When, unexpectedly, Edward IV died, and the throne was seized by his brother, Margaret befriended the new queen, Anne, and was first lady of her court, carrying Anne’s train at the glamorous coronation.

As Richard and Anne celebrated their accession, their apparently dear friend Margaret Beaufort played a double game, weaving the Duke of Buckingham into an alliance with her and with the former Queen Elizabeth. She betrothed her son, Henry Tudor, to Elizabeth’s daughter, Princess Elizabeth; and when the Duke of Buckingham raised his men for a rebellion against Richard III, he was counting on the arrival of Henry Tudor and his troops. But bad weather kept them in port and the Beaufort rebellion was washed out in a deluge of rain. The two princes in the Tower had disappeared.

Whether Margaret had a hand in their disappearance or not, we still cannot know. She certainly had a motive: if the York boys were dead, then her son would be the next heir. Placed in London with a superb spy network and men loyal to her, she was probably able to do so.

King Richard knew Margaret had been plotting against him but he trusted her husband to keep her under house arrest. She never stopped plotting for her son, and when he finally invaded and rode onto Bosworth Field, it was Margaret who provided the ally, the husband she had married for this very moment.
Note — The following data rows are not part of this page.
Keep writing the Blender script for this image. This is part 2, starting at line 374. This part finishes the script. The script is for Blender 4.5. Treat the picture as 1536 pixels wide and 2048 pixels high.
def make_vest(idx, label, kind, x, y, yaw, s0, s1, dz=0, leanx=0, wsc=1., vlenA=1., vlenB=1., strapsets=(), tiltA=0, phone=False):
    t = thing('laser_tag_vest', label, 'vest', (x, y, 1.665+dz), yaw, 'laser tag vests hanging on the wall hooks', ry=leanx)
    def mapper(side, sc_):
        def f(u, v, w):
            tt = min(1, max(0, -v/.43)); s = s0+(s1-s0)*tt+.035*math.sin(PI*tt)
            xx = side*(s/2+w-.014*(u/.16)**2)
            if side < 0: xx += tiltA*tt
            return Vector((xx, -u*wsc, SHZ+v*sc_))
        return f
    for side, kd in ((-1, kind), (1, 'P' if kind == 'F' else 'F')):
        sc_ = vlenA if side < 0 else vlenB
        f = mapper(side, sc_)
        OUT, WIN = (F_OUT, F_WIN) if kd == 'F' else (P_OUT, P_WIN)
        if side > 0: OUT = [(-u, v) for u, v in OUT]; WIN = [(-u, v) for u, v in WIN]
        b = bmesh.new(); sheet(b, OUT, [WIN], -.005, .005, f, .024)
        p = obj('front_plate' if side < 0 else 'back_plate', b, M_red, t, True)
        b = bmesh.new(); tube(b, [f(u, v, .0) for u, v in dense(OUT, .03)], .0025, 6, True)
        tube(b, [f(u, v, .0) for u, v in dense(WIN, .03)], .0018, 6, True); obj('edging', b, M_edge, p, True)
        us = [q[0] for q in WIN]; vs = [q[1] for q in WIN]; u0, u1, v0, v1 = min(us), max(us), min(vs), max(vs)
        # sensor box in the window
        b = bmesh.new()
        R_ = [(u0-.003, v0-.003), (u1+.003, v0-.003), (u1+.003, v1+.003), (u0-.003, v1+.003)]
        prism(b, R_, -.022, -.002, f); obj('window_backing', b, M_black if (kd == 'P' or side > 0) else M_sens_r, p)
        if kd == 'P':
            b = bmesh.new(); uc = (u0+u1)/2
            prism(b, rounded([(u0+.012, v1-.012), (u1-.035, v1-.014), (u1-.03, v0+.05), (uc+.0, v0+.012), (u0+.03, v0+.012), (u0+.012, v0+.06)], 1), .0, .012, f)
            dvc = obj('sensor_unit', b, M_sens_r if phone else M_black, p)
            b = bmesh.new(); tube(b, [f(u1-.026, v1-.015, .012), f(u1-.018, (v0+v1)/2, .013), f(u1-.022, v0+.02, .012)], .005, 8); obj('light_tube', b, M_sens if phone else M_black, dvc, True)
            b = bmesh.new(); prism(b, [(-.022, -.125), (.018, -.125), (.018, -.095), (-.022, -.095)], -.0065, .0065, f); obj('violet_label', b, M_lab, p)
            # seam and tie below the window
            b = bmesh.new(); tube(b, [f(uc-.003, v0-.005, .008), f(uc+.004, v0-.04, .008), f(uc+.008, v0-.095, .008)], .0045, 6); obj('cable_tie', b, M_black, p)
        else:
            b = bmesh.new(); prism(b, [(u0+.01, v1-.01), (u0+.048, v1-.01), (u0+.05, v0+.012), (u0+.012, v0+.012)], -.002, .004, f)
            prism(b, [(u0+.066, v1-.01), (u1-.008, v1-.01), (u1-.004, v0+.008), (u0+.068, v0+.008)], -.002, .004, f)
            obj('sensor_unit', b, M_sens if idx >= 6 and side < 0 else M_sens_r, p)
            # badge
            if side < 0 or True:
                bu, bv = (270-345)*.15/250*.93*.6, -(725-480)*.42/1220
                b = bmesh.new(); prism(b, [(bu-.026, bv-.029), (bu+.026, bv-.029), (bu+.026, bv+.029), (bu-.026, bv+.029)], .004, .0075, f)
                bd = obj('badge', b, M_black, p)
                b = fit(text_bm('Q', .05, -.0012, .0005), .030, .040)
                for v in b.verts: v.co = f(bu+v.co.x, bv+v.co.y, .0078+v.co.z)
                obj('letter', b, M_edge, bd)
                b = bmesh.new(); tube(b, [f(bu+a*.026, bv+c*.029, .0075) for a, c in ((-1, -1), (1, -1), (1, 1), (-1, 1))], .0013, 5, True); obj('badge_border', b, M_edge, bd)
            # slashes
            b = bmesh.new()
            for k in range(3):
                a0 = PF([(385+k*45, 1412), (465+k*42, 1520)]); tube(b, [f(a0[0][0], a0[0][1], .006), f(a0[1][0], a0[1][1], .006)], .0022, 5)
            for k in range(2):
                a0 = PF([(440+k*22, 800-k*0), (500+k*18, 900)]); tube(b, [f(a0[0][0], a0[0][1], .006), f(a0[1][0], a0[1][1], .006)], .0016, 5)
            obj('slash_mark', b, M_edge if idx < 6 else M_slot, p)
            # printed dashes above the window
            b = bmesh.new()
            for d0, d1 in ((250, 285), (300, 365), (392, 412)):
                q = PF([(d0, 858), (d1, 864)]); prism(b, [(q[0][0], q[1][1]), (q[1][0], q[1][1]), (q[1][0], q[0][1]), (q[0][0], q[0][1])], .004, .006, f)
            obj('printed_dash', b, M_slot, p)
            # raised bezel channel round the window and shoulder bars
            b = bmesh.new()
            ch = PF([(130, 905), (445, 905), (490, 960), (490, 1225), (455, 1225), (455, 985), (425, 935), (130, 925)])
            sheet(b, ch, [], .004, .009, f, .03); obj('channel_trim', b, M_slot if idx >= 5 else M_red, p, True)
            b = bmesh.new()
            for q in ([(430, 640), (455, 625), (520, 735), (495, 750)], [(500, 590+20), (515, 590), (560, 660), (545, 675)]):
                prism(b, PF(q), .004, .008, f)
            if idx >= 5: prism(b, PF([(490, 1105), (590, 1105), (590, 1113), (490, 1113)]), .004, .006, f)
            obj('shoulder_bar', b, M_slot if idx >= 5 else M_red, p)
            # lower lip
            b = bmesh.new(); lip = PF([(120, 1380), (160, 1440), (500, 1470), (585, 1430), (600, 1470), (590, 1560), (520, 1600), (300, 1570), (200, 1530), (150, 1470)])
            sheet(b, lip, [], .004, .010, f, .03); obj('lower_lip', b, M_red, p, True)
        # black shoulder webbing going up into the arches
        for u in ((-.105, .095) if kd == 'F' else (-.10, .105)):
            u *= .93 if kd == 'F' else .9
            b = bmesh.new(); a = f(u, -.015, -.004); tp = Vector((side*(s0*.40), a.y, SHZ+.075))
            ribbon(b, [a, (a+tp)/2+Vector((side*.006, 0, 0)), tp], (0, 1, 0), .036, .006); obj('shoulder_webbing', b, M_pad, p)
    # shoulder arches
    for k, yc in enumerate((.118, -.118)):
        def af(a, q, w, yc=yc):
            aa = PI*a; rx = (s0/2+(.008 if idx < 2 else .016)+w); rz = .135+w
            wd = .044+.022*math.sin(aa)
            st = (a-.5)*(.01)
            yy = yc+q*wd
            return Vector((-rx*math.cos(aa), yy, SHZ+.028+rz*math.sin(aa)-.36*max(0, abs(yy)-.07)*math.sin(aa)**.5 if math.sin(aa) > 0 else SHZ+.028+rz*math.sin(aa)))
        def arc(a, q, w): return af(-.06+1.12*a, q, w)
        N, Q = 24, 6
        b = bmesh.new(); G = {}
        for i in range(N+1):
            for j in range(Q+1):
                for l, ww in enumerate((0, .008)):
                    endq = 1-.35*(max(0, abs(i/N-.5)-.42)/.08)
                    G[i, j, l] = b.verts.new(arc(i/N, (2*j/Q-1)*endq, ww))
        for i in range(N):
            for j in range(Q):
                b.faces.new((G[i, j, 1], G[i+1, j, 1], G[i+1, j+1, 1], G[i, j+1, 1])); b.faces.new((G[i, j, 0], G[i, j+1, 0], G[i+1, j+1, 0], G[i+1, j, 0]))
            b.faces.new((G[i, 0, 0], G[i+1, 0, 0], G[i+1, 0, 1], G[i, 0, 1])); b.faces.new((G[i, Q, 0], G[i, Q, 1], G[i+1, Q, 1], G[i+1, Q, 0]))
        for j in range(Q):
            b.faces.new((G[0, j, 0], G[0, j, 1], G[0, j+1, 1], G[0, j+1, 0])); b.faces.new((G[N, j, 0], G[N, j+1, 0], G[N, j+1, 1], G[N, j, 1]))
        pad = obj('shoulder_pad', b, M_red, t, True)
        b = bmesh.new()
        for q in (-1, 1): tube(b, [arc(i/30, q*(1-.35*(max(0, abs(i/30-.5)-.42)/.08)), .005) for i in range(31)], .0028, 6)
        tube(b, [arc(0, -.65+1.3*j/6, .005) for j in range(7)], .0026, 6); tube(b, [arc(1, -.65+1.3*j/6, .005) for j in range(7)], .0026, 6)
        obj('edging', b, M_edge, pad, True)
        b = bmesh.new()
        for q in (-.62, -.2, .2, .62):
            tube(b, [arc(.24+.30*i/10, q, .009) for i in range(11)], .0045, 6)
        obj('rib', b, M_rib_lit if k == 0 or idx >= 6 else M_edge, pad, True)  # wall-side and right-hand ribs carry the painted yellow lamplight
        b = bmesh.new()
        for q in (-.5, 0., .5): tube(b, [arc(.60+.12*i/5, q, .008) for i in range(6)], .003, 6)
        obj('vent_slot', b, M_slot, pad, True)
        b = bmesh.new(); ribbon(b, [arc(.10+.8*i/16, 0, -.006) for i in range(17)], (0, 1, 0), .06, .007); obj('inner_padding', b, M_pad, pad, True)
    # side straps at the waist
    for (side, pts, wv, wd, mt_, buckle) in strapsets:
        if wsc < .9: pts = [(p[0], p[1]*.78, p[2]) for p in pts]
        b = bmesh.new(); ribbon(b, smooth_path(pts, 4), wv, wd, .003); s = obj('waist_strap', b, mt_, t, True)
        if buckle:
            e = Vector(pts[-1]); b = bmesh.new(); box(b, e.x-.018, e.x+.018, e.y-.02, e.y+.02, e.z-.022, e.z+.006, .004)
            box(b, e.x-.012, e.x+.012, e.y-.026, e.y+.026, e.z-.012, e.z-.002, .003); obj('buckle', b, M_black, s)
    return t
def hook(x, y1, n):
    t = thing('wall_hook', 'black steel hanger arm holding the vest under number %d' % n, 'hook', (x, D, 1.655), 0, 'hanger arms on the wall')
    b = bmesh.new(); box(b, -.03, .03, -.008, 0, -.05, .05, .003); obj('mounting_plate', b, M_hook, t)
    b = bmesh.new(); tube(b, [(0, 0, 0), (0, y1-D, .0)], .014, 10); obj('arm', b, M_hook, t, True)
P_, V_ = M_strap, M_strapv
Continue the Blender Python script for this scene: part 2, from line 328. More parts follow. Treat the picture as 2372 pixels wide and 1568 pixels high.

Henry Tudor won the battle saved by his step-father’s cavalry; he received his crown on the battlefield from his step-uncle’s hands. His first act after marching into London was to retreat with her for two long weeks, to celebrate their triumph and to plan their future.

She was a co-ruler of England, housed in every royal palace in the best rooms, often with interconnecting doors to her son. She wrote the Book of the Royal Household, determining how state and private occasions should be performed. She was a keen landlord of her vast lands, and took an active part in the government of the kingdom. She outlived her son but survived long enough to see her grandson inherit the throne.

Perhaps best of all, she invented her own title – she called herself “My Lady, the King’s Mother” – and she signed her name just like a royal: Margaret R – Margaret Regina.